Published by Bear Manor Media


From the bestselling novel by Stephen King, came the 1983 feature film Cujo. Now, in 2017, the story comes full circle from celluloid to page in Lee Gambin’s new book Nope, Nothing Wrong Here: The Making of Cujo. The acclaimed film historian and author has written one of the most exhaustively researched tomes of terror I have ever seen (and I have seen a lot!).

Cujo is a film every 80s kid knows and loves. Director Lewis Teague’s terrifying big screen adaptation of King’s bestseller is a classic, and this book explains how and why it came to be… and it does so in dogged detail. Gambin traces the film’s production from the shaky start (the firing of original helmer Peter Medak and replacement by Teague) through to the film’s foothold today as one of the most successful and well-regarded onscreen visions of King’s work (it sells briskly on Blu-ray to this day).

Gambin’s academic approach and reverence for the topic makes it essential reading for, um, rabid fans and cliquish cinefiles alike. Gambin describes Cujo as “a biting critique on the breakdown of the American family, an electric take on the ‘woman in the storm’ story trope, a personal and introspective ecologically themed horror film (a sub-genre usually socially and politically motivated) and a perfectly realized example of the power of circumstance. It also thoroughly scrutinizes fear – both real and imagined – in a sharp and magnetic manner.”

The book follows the movie scene by scene, starting with the opening sequence showing how Cujo gets bit by the bat. There’s extensive info throughout about how the late great animal trainer Karl Lewis Miller worked with the canines (Daddy being the top dog, with several lookalikes – and even a man in a St.

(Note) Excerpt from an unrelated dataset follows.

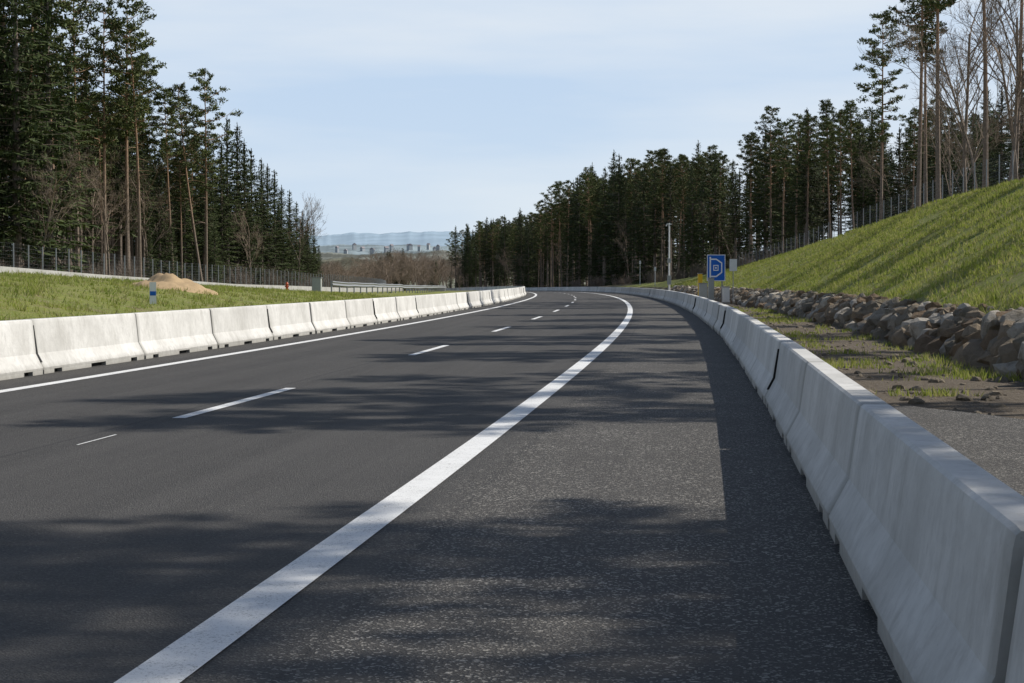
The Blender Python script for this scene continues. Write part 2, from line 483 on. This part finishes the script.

Bernard suit) and worked his magic as told by his daughter, Teresa Ann Miller. There’s also tons of info on alternate versions and takes, not to mention a wholly different script by Barbara Turner which was written prior to Medak’s firing. Gambin reveals many tidbits on how different a movie Cujo could have been in these other hands, and it’s fascinating!

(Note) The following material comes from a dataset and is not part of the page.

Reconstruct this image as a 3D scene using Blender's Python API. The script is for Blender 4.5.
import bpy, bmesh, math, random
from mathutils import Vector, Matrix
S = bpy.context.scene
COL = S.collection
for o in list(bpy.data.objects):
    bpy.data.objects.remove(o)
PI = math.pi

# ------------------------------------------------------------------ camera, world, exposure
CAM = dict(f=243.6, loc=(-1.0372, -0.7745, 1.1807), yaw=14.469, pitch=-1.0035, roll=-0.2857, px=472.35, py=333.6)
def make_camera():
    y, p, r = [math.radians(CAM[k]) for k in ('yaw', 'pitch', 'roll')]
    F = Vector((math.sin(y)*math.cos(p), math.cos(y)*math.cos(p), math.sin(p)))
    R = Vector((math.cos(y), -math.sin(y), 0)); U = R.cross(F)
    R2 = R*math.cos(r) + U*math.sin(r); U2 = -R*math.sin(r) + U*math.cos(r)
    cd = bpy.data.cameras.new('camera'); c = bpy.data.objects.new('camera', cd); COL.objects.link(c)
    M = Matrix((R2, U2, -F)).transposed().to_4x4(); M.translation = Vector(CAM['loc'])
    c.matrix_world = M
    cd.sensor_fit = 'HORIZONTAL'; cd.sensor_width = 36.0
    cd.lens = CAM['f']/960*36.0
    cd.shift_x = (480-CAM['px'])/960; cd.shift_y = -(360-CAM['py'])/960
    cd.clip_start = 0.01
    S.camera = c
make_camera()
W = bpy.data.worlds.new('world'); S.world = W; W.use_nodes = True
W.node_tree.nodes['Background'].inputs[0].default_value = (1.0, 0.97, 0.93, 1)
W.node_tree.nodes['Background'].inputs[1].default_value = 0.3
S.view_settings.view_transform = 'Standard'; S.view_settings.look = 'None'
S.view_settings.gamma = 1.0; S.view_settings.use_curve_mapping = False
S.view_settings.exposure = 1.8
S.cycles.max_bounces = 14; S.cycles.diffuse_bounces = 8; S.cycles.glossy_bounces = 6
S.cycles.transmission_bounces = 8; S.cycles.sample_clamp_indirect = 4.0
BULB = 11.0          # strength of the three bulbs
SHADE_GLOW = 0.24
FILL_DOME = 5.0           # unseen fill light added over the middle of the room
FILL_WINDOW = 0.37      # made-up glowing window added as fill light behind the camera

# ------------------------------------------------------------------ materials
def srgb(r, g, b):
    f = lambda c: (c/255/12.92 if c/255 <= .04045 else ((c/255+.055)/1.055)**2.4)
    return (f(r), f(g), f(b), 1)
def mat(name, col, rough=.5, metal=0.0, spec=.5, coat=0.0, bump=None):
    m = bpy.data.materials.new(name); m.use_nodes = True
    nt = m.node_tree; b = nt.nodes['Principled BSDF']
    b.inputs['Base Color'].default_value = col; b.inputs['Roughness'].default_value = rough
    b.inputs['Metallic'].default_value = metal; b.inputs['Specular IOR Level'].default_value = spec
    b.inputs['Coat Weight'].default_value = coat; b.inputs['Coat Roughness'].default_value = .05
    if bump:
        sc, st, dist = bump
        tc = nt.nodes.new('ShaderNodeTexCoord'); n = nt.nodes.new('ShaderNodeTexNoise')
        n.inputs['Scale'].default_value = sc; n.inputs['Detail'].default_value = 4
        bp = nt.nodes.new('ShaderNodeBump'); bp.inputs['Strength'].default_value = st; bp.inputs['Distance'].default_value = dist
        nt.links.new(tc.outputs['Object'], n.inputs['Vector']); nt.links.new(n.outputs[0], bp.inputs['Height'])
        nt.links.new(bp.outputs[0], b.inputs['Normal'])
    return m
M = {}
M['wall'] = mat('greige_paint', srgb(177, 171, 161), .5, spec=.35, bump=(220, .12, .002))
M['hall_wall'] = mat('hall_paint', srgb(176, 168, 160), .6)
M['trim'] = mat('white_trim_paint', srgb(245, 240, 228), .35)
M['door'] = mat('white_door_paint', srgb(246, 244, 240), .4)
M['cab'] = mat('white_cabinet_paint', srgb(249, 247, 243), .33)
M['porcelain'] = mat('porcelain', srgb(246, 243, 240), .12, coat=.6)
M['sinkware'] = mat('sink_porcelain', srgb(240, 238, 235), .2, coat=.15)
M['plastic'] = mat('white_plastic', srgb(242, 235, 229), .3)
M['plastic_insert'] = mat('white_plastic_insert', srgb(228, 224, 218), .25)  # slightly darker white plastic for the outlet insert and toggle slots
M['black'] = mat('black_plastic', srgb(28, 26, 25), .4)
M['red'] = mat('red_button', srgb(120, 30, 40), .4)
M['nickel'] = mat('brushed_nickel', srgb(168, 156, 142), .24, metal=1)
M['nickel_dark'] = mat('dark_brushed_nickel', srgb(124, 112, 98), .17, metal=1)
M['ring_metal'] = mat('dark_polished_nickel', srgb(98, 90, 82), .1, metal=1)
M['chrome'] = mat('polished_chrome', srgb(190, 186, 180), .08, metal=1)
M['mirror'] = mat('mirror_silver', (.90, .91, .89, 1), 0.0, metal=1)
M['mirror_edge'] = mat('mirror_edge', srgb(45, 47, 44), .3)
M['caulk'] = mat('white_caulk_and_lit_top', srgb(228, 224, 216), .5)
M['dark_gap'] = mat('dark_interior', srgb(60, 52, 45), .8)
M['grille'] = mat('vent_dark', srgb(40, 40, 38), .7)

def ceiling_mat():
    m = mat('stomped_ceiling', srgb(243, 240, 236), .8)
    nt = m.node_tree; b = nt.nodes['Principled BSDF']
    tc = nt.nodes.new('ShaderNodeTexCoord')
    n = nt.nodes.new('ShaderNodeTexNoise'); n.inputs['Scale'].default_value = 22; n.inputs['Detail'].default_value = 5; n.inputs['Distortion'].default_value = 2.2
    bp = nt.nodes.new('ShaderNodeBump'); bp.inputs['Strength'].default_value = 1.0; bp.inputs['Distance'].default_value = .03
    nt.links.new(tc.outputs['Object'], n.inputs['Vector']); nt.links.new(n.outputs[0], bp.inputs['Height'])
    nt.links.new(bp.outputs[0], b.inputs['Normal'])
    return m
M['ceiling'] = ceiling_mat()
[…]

Peter Medak: “When I came onto the project, the original script by Stephen King was not very good. The producer Dan Blatt came to me and had this lady he was good friends with who was an excellent screenwriter, and this was the very talented Barbara Turner, who eventually refused to use her name on the project after I was fired, because she and I were incredibly close. I mean we were very, very close – we were best friends. So she was pissed off that I was fired and used an alias for the movie, which was Lauren Currier. She was so angry about that because she was so proud of her work on the film, and her writing was just perfect. The script she wrote for Cujo was excellent.”

This towering tome features over thirty candid (very candid! I was shocked to learn some of these secrets – we’re talking sex, drugs, backstabbing, skullduggery and much more) interviews with cast and crew such as stars Dee Wallace, Daniel Hugh Kelly and Danny Pintauro, directors Teague and Medak, composer Charles Bernstein, and so many more (Gambin even got the grips to gripe!).

While most of the pages consist of quotes (and over 200 photos – many never-before-published), there are insightful asides from Gambin throughout. He mainly focuses on the sociopolitical undertones and how the story presented horror as metaphor for deeper subject matter. He writes passionately about the subject, but clearly and with an academic (but not boring) slant. The bottom line is, everything you have ever wanted to know about Cujo, and stuff you didn’t even know you wanted to know about, is in Nope, Nothing Wrong Here: The Making of Cujo!